The impact on the field of application is that IT devices, power tools, and – most importantly – electric cars will last longer and lose less performance and worth over time. Furthermore, the LIB’s performance and safety – and therefore the usefulness of the mobile devices and vehicles – will be increased. Charging time will be decreased by up to 50 percent, the discharge performance increased by up to 40 percent, and heat generation – due to lower cell resistance – reduced. Finally, LIB market prices – and thereby that of devices and vehicles using LIBs – will drop and attract further consumers. The potential societal value is that the technology will increase society’s interest in buying LIB operated devices and vehicles – thus support the expansion of electric mobility significantly and thereby fuel the global energy transformation.

To the state of the art the technology is an advancement as it allows for a more stable, more cost-effective production of improved LIB anodes.

The broader impact of the technology is that it will significantly reduce the carbon footprint of electric car manufacturing. Over its lifetime, an electric vehicle has a smaller carbon footprint than a gas fuelled car. Yet, for the production phase, the electric car’s footprint is nearly twice as large as that of a gas fuelled car. The reason: the LIB production. It is responsible for more than 40 percent of the car’s carbon footprint. In the next few years, electric car production will increase significantly. Whereas in 2018 only 4 million electric cars were produced, it is estimated that this number will rise to up to 900 million in the next twenty years.(14) This means that a huge part of electrical car manufacturing’s ecological footstep can be saved – simply by using the cheaper improved anode instead of an expensive regular one.

Footnotes

14 I. Tsiropoulos, D. Tarvydas, N. Lebedeva: Li-ion batteries for mobility and stationary storage applications – Scenarios for costs and market growth. Luxembourg 2018.

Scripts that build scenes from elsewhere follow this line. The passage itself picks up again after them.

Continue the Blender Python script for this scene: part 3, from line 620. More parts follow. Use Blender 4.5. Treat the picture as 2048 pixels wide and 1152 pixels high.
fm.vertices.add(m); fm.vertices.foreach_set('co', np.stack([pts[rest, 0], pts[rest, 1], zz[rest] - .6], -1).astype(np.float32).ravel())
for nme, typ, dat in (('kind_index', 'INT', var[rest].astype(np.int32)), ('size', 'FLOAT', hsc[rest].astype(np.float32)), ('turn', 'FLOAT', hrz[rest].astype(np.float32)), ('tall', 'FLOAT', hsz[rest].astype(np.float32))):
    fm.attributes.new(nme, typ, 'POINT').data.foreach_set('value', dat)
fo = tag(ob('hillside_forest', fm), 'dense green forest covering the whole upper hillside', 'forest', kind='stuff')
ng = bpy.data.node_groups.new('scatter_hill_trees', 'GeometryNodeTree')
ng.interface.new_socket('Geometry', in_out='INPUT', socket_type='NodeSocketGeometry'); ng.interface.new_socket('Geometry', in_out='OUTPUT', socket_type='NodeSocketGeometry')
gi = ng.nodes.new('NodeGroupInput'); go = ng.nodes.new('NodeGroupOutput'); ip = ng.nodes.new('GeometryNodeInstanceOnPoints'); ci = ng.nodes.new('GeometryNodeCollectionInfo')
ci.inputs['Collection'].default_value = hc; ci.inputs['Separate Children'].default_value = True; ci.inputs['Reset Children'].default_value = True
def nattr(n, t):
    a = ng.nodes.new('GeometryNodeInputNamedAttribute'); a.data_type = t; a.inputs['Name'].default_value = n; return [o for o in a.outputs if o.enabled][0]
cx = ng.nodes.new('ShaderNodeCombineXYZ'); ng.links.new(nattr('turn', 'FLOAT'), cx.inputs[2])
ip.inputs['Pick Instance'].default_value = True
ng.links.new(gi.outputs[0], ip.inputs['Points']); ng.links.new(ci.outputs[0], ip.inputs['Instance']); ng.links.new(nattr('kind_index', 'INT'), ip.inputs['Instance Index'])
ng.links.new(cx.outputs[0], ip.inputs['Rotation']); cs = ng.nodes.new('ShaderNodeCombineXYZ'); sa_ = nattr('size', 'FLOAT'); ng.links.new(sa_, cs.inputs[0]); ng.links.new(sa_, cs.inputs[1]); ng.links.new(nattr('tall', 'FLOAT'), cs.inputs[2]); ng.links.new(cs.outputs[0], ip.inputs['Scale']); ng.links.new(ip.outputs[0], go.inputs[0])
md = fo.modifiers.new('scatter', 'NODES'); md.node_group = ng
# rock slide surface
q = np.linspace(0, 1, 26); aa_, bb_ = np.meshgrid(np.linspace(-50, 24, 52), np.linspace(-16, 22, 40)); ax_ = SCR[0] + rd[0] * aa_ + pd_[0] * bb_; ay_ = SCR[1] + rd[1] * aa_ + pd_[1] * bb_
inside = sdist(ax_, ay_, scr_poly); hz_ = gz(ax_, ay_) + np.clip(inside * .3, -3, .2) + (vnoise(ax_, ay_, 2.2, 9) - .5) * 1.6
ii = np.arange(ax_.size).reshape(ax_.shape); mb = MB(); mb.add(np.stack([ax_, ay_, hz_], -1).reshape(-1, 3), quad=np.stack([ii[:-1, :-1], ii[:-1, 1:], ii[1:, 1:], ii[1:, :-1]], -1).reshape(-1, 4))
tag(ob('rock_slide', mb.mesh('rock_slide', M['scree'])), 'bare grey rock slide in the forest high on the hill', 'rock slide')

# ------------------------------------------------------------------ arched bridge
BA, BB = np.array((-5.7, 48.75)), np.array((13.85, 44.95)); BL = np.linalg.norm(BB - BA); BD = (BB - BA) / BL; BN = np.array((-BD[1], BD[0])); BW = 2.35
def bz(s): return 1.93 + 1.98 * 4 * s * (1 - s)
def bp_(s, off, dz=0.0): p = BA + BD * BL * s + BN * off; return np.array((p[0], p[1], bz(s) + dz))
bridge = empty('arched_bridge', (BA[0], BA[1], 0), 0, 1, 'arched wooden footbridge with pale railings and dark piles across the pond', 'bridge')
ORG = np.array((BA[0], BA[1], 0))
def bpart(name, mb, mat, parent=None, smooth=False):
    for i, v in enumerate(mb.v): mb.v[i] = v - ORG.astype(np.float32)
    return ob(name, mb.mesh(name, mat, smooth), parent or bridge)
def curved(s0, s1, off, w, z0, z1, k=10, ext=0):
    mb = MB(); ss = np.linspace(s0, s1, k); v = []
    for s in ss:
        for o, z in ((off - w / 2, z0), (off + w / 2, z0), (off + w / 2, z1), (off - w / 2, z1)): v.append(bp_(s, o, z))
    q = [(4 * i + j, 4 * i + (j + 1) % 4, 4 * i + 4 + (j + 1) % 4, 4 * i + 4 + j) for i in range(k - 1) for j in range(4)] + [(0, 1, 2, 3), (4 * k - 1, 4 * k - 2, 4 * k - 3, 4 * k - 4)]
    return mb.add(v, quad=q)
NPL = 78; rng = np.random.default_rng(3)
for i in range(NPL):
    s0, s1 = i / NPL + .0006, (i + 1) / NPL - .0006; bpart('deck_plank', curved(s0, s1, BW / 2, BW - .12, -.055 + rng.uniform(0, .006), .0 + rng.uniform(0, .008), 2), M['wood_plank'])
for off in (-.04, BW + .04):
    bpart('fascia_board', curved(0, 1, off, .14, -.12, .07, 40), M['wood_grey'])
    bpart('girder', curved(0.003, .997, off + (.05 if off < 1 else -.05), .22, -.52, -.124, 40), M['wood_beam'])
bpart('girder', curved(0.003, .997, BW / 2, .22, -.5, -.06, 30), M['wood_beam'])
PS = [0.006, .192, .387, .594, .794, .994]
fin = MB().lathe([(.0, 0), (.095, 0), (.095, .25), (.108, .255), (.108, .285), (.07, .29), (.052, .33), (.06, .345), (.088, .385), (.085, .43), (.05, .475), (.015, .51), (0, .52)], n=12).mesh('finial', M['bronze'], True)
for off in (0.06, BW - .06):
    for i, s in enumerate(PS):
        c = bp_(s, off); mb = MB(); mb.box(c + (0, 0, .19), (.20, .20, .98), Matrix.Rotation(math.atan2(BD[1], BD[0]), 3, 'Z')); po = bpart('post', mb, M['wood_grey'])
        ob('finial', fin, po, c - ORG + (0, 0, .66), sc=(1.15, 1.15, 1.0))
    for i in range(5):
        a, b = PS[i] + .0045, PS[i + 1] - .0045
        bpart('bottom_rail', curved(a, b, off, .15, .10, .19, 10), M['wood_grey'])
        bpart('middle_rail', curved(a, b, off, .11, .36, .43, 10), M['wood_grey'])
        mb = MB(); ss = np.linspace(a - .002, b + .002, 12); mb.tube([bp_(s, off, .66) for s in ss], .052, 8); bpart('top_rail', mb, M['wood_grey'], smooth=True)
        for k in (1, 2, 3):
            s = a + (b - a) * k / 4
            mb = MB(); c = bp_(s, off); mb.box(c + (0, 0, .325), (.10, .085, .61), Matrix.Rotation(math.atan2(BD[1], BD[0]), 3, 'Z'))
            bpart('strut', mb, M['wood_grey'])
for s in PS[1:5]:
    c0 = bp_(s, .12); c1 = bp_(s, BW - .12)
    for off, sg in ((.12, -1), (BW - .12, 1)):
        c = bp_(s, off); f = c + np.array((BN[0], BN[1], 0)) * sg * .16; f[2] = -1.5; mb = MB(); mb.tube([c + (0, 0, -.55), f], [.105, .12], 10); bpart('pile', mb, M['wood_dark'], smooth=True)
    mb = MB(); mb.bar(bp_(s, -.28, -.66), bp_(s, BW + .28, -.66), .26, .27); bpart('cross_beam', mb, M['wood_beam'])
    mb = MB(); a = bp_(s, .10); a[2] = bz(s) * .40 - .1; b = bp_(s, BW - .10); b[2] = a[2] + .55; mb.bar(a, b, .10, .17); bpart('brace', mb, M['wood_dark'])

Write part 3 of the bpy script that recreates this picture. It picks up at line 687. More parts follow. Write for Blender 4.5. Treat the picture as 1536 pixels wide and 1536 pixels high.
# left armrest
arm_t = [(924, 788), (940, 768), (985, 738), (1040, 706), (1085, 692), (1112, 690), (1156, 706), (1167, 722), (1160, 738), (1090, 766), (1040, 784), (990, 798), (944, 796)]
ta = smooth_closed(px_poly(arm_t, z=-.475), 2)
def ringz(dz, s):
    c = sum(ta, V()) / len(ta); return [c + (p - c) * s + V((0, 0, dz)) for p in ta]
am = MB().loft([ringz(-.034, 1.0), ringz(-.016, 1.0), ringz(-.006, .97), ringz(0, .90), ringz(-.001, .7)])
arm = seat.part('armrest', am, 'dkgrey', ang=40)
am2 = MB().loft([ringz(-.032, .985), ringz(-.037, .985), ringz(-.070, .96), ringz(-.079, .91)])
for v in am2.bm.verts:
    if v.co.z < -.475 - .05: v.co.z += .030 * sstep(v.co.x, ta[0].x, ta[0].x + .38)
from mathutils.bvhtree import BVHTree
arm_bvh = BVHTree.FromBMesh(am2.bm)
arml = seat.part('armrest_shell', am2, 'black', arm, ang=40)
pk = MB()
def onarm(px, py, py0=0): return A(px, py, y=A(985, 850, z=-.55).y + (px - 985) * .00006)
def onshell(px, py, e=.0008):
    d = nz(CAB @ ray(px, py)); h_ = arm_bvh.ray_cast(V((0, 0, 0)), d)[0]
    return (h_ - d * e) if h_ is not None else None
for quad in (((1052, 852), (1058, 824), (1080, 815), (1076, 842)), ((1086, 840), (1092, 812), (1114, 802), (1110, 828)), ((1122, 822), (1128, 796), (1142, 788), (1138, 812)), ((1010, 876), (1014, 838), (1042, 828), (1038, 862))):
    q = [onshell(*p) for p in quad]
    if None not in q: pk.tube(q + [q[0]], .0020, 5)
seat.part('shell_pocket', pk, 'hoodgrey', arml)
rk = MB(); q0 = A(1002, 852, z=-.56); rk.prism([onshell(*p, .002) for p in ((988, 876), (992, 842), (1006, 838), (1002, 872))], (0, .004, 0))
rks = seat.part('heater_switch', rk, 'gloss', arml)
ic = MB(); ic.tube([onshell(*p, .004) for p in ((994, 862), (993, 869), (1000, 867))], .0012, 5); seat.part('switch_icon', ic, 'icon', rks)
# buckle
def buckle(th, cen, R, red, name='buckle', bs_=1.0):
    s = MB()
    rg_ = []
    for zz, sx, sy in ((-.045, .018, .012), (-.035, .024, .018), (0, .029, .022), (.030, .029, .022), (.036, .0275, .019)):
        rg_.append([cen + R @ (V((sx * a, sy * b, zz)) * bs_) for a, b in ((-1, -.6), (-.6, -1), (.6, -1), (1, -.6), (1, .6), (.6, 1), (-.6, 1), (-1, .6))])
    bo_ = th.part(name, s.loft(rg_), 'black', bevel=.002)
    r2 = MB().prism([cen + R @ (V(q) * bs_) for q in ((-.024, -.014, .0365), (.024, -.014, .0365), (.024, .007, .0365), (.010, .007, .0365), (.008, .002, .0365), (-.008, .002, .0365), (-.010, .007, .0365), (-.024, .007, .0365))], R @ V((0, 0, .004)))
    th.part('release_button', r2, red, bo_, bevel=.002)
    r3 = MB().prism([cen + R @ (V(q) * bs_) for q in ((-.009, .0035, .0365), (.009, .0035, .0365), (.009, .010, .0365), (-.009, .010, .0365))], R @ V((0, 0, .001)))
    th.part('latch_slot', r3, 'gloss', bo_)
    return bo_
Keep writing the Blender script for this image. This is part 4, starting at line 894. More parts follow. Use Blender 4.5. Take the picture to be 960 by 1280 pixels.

Subtask: Describtion of the Market Opportunity

XXXX’s technology addresses the global LIB market. Its customers are the global LIB industry and industries building in mobile energy devices, like the IT, the power tool, and the electric car industry. Its users are all final consumers of the beforementioned industries. A strong growth of the LIB market is predicted for the upcoming years. Market research agencies estimate a growth from currently about 40 billion Euro(15) to more than 100 billion Euro by the end of 2030.(16) For 2040, the European Commission even estimates a market size of approximately 200 billion Euro.(17) 

The economic benefit provided by the innovation to the key target segment can be quantified as XXXX. The new technology will reduce LIB production costs by XX percent and LIB recycling respectively disposal costs by XX percent which will lead to a price reduction for LIBs of about XX percent.

Footnotes

(15) Markets and Markets (ed.): Lithium-Ion Battery Market by Type (Li-NMC, LFP, LCO, LTO), Power Capacity (0-3,000 mAh, 3,000 mAh-10,000 mAh, 10,000 mAh-60,000 mAh, above 60,000 mAh), Industry (Consumer Electronics, Automotive, Industrial), Voltage, Region – Global Forecast to 2025. April 2020.

(16) Allied Market Research (ed.): Lithium-ion Battery Market by Component (Cathode, Anode, Electrolytic Solution, and Others), End-use Industry [Electrical & Electronics (Smartphones &Tablet/PC, UPS, and Others) and Automotive (Cars, Buses, & Trucks; Scooters & Bikes; and Trains & Aircraft), and Industrial (Cranes & Forklift, Mining Equipment, and Smart Grid & Renewable Energy Storage): Global Opportunity Analysis and Industry Forecast, 2019–2027. April 2020.

(17) I. Tsiropoulos, D. Tarvydas, N. Lebedeva: Li-ion batteries for mobility and stationary storage applications – Scenarios for costs and market growth. Luxembourg 2018.